REQUEST —
Give back the entire listing verbatim.

DATASET SECTION —
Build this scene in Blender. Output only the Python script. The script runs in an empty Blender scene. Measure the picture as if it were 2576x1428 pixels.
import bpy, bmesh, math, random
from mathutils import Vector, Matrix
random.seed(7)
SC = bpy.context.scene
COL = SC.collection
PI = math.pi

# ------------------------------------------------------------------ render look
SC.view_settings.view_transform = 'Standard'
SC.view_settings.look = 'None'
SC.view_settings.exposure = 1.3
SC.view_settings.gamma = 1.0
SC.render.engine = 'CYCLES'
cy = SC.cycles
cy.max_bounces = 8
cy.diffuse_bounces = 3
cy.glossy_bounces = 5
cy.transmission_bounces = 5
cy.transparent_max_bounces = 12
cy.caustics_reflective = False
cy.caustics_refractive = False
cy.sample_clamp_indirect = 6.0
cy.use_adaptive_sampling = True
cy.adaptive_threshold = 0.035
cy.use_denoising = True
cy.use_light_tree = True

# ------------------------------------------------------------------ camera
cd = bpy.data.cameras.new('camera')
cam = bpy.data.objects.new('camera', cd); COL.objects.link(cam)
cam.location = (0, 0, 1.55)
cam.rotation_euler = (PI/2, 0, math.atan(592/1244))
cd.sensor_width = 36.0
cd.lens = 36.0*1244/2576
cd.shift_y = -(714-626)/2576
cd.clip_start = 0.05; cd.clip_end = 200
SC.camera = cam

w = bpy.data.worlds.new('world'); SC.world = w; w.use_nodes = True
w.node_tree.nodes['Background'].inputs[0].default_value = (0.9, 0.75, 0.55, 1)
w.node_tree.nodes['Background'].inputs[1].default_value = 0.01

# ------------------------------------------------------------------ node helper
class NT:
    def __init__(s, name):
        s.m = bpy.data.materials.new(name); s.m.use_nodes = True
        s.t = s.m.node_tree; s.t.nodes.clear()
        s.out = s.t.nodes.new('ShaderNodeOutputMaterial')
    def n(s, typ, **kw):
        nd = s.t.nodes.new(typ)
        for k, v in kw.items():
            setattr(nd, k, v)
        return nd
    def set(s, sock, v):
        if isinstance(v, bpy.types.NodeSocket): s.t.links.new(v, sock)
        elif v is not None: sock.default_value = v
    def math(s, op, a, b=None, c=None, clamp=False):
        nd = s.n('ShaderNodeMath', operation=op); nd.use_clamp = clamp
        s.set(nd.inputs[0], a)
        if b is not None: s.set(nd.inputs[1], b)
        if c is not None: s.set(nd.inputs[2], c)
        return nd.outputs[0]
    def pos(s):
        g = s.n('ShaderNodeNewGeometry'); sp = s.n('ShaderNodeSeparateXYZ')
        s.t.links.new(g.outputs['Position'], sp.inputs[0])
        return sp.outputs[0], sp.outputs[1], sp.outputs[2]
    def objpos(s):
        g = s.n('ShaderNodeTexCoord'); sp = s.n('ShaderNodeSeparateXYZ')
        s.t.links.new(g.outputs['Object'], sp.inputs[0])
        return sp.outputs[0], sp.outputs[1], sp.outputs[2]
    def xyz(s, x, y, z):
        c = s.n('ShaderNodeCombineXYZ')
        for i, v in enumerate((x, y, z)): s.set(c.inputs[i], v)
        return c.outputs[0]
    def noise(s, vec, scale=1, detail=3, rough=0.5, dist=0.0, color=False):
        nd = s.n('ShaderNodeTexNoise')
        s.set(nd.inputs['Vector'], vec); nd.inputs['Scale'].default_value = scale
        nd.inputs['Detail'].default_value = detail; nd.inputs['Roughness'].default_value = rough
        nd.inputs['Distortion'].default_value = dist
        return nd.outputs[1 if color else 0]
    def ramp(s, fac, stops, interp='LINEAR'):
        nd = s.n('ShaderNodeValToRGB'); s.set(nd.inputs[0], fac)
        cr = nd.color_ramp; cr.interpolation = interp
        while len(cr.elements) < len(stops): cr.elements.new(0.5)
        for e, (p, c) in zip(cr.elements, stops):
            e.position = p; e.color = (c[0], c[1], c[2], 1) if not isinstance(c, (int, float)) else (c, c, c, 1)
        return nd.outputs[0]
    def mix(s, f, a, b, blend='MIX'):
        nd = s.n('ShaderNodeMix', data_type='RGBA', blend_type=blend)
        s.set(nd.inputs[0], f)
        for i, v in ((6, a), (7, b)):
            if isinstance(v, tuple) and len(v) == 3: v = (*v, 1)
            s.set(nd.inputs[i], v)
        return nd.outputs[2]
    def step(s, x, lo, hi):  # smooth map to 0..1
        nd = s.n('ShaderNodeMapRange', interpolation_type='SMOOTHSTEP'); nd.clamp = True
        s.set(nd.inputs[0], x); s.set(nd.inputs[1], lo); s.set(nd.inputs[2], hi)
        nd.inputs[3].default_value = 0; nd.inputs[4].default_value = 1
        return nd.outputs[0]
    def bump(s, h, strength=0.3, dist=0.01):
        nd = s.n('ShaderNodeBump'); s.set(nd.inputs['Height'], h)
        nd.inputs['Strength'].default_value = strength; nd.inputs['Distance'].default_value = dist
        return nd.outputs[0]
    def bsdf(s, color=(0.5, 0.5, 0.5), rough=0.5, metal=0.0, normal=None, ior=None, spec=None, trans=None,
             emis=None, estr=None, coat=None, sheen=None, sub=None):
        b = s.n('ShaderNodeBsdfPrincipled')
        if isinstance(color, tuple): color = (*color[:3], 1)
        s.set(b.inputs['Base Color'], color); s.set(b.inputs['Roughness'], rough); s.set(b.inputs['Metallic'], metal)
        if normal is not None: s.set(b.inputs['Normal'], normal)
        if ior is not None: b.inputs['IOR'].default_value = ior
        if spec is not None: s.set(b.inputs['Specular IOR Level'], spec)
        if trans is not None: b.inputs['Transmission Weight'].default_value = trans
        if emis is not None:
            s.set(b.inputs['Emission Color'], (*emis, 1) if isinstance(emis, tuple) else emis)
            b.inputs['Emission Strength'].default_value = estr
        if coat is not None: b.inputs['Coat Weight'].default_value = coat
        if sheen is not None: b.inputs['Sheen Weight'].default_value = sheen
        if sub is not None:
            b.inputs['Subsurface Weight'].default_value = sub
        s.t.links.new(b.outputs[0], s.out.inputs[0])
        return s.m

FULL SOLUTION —
Build this scene in Blender. Output only the Python script. The script runs in an empty Blender scene. Measure the picture as if it were 2576x1428 pixels.
import bpy, bmesh, math, random
from mathutils import Vector, Matrix
random.seed(7)
SC = bpy.context.scene
COL = SC.collection
PI = math.pi

# ------------------------------------------------------------------ render look
SC.view_settings.view_transform = 'Standard'
SC.view_settings.look = 'None'
SC.view_settings.exposure = 1.3
SC.view_settings.gamma = 1.0
SC.render.engine = 'CYCLES'
cy = SC.cycles
cy.max_bounces = 8
cy.diffuse_bounces = 3
cy.glossy_bounces = 5
cy.transmission_bounces = 5
cy.transparent_max_bounces = 12
cy.caustics_reflective = False
cy.caustics_refractive = False
cy.sample_clamp_indirect = 6.0
cy.use_adaptive_sampling = True
cy.adaptive_threshold = 0.035
cy.use_denoising = True
cy.use_light_tree = True

# ------------------------------------------------------------------ camera
cd = bpy.data.cameras.new('camera')
cam = bpy.data.objects.new('camera', cd); COL.objects.link(cam)
cam.location = (0, 0, 1.55)
cam.rotation_euler = (PI/2, 0, math.atan(592/1244))
cd.sensor_width = 36.0
cd.lens = 36.0*1244/2576
cd.shift_y = -(714-626)/2576
cd.clip_start = 0.05; cd.clip_end = 200
SC.camera = cam

w = bpy.data.worlds.new('world'); SC.world = w; w.use_nodes = True
w.node_tree.nodes['Background'].inputs[0].default_value = (0.9, 0.75, 0.55, 1)
w.node_tree.nodes['Background'].inputs[1].default_value = 0.01

# ------------------------------------------------------------------ node helper
class NT:
    def __init__(s, name):
        s.m = bpy.data.materials.new(name); s.m.use_nodes = True
        s.t = s.m.node_tree; s.t.nodes.clear()
        s.out = s.t.nodes.new('ShaderNodeOutputMaterial')
    def n(s, typ, **kw):
        nd = s.t.nodes.new(typ)
        for k, v in kw.items():
            setattr(nd, k, v)
        return nd
    def set(s, sock, v):
        if isinstance(v, bpy.types.NodeSocket): s.t.links.new(v, sock)
        elif v is not None: sock.default_value = v
    def math(s, op, a, b=None, c=None, clamp=False):
        nd = s.n('ShaderNodeMath', operation=op); nd.use_clamp = clamp
        s.set(nd.inputs[0], a)
        if b is not None: s.set(nd.inputs[1], b)
        if c is not None: s.set(nd.inputs[2], c)
        return nd.outputs[0]
    def pos(s):
        g = s.n('ShaderNodeNewGeometry'); sp = s.n('ShaderNodeSeparateXYZ')
        s.t.links.new(g.outputs['Position'], sp.inputs[0])
        return sp.outputs[0], sp.outputs[1], sp.outputs[2]
    def objpos(s):
        g = s.n('ShaderNodeTexCoord'); sp = s.n('ShaderNodeSeparateXYZ')
        s.t.links.new(g.outputs['Object'], sp.inputs[0])
        return sp.outputs[0], sp.outputs[1], sp.outputs[2]
    def xyz(s, x, y, z):
        c = s.n('ShaderNodeCombineXYZ')
        for i, v in enumerate((x, y, z)): s.set(c.inputs[i], v)
        return c.outputs[0]
    def noise(s, vec, scale=1, detail=3, rough=0.5, dist=0.0, color=False):
        nd = s.n('ShaderNodeTexNoise')
        s.set(nd.inputs['Vector'], vec); nd.inputs['Scale'].default_value = scale
        nd.inputs['Detail'].default_value = detail; nd.inputs['Roughness'].default_value = rough
        nd.inputs['Distortion'].default_value = dist
        return nd.outputs[1 if color else 0]
    def ramp(s, fac, stops, interp='LINEAR'):
        nd = s.n('ShaderNodeValToRGB'); s.set(nd.inputs[0], fac)
        cr = nd.color_ramp; cr.interpolation = interp
        while len(cr.elements) < len(stops): cr.elements.new(0.5)
        for e, (p, c) in zip(cr.elements, stops):
            e.position = p; e.color = (c[0], c[1], c[2], 1) if not isinstance(c, (int, float)) else (c, c, c, 1)
        return nd.outputs[0]
    def mix(s, f, a, b, blend='MIX'):
        nd = s.n('ShaderNodeMix', data_type='RGBA', blend_type=blend)
        s.set(nd.inputs[0], f)
        for i, v in ((6, a), (7, b)):
            if isinstance(v, tuple) and len(v) == 3: v = (*v, 1)
            s.set(nd.inputs[i], v)
        return nd.outputs[2]
    def step(s, x, lo, hi):  # smooth map to 0..1
        nd = s.n('ShaderNodeMapRange', interpolation_type='SMOOTHSTEP'); nd.clamp = True
        s.set(nd.inputs[0], x); s.set(nd.inputs[1], lo); s.set(nd.inputs[2], hi)
        nd.inputs[3].default_value = 0; nd.inputs[4].default_value = 1
        return nd.outputs[0]
    def bump(s, h, strength=0.3, dist=0.01):
        nd = s.n('ShaderNodeBump'); s.set(nd.inputs['Height'], h)
        nd.inputs['Strength'].default_value = strength; nd.inputs['Distance'].default_value = dist
        return nd.outputs[0]
    def bsdf(s, color=(0.5, 0.5, 0.5), rough=0.5, metal=0.0, normal=None, ior=None, spec=None, trans=None,
             emis=None, estr=None, coat=None, sheen=None, sub=None):
        b = s.n('ShaderNodeBsdfPrincipled')
        if isinstance(color, tuple): color = (*color[:3], 1)
        s.set(b.inputs['Base Color'], color); s.set(b.inputs['Roughness'], rough); s.set(b.inputs['Metallic'], metal)
        if normal is not None: s.set(b.inputs['Normal'], normal)
        if ior is not None: b.inputs['IOR'].default_value = ior
        if spec is not None: s.set(b.inputs['Specular IOR Level'], spec)
        if trans is not None: b.inputs['Transmission Weight'].default_value = trans
        if emis is not None:
            s.set(b.inputs['Emission Color'], (*emis, 1) if isinstance(emis, tuple) else emis)
            b.inputs['Emission Strength'].default_value = estr
        if coat is not None: b.inputs['Coat Weight'].default_value = coat
        if sheen is not None: b.inputs['Sheen Weight'].default_value = sheen
        if sub is not None:
            b.inputs['Subsurface Weight'].default_value = sub
        s.t.links.new(b.outputs[0], s.out.inputs[0])
        return s.m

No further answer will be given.